South Africa recorded a trade deficit of R2,299-billion for its trade with non-Southern African Customs Union trading partners in June after a deficit of R76,4-million in May and a surprise R3,121-billion deficit in April, according to the latest Customs and Excise figures released on Friday.
The median forecast was for a consensus of a R2-billion surplus, with the range from a deficit of R1-billion to a surplus of R4-billion.
Shrireen Darmalingam, economist at Standard Bank, said: “This is a bit disappointing as the market consensus was a surplus, and I in fact expected a R1-billion deficit. Going forward, I think we’ll see some trade deficit coming in, particularly in July on the back of a stronger rand.”

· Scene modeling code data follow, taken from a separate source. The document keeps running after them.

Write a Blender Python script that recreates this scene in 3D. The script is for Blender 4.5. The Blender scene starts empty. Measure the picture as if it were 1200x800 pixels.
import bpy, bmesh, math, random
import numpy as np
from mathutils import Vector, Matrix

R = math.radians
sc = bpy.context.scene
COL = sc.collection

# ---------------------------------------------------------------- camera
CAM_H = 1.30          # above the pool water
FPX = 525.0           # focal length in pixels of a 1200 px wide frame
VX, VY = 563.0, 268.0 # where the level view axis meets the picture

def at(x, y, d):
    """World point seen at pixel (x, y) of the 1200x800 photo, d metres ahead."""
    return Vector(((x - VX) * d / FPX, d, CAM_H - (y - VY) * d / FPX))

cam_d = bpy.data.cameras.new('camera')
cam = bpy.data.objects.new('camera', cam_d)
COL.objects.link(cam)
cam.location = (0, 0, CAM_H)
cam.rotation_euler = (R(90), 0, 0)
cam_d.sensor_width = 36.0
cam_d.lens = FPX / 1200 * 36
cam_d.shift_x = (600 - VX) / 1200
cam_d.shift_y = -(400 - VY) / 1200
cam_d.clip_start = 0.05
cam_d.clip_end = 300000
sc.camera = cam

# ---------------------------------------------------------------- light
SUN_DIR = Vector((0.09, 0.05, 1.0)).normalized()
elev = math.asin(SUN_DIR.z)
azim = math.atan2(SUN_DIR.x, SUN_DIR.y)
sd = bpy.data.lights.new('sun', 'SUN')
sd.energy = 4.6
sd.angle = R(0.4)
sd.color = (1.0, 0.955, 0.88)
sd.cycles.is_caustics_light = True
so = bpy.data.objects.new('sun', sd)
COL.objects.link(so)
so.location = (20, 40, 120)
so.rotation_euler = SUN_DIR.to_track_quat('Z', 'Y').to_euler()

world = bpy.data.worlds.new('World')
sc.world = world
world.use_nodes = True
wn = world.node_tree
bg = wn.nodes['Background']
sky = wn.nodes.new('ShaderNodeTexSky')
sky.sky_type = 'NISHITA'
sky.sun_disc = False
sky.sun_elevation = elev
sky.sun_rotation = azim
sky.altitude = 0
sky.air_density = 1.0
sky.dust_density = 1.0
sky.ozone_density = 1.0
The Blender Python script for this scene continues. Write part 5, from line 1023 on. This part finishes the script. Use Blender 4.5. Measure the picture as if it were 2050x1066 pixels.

Commented Colen Garrow, economist at Brait: “This is not a good figure at all. It suggests a broad trend on the current account and the rand.”
Magan Mistry, economist at Nedcor, said: “The monthly trade figure is very volatile. For the first six months the trade account now has a deficit of R1,6-billion and for the first half of the year the current account has run into a deficit of about R15-billion or close to 2% of gross domestic product.
“At some point, the currency market will focus on the deficit and this should result in a softening of the rand. Year-on-year the value of exports has only increased by 2%, while imports have climbed by 13%. A current account deficit of 2% of GDP [gross domestic product] is manageable, but a deficit of more than 2,5% isn’t.”
“The figure is worse than I expected,” said George Glynos, market analyst at Econometrix Treasury Management. “Although the warship was the main factor — still, without it we would have had a deficit. The effects of a stronger rand are now coming into effect.”